Over 50,000 rescue workers, police and military personnel have been mobilised to respond to the disaster, which has left entire villages submerged by flooding, with just the top of traffic lights visible above the rising waters.

"I was in a car and massive floods of water gushed towards me from the front and back and then engulfed the road. I was just able to escape, but I was terrified," 62-year-old Yuzo Hori told the Mainichi Shimbun daily in Hiroshima on Saturday.

Though the rains began last week when a typhoon made landfall, the worst downpours hit from Thursday, when a construction worker was swept away by floodwaters in western Japan.

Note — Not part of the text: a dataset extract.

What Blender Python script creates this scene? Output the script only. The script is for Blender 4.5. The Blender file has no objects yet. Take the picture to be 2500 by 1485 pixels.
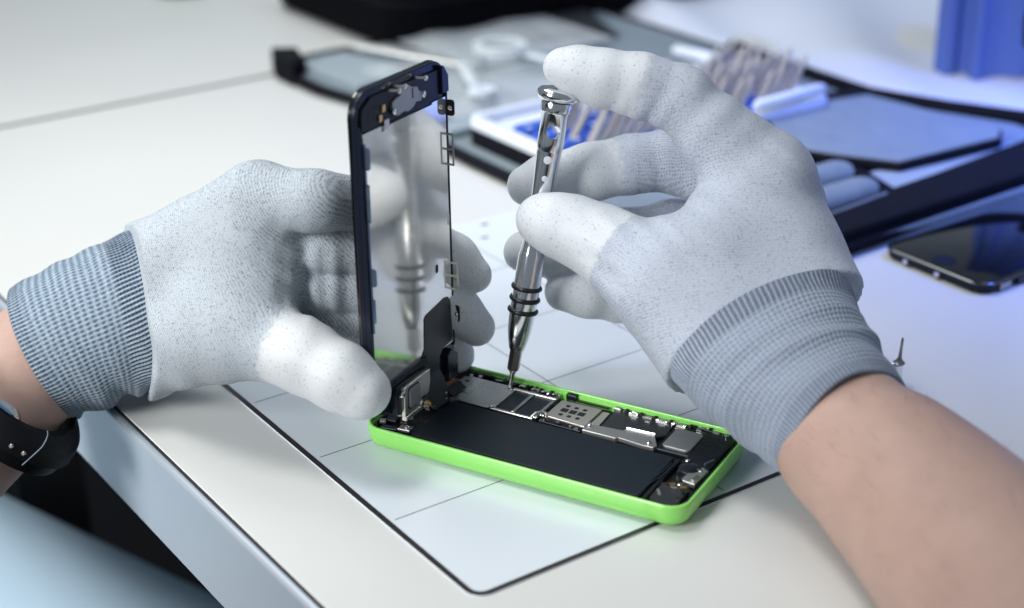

The toll has risen steadily since then, and the conditions have made rescue operations difficult, with some desperate citizens taking to Twitter to call for help.

The floods have halted production at plants across the affected region, with reports of electricity, water and mobile phone network outages.

The disaster is the deadliest rain-related crisis in Japan since 2014, when at least 74 people were killed in landslides caused by torrential downpours in the Hiroshima region.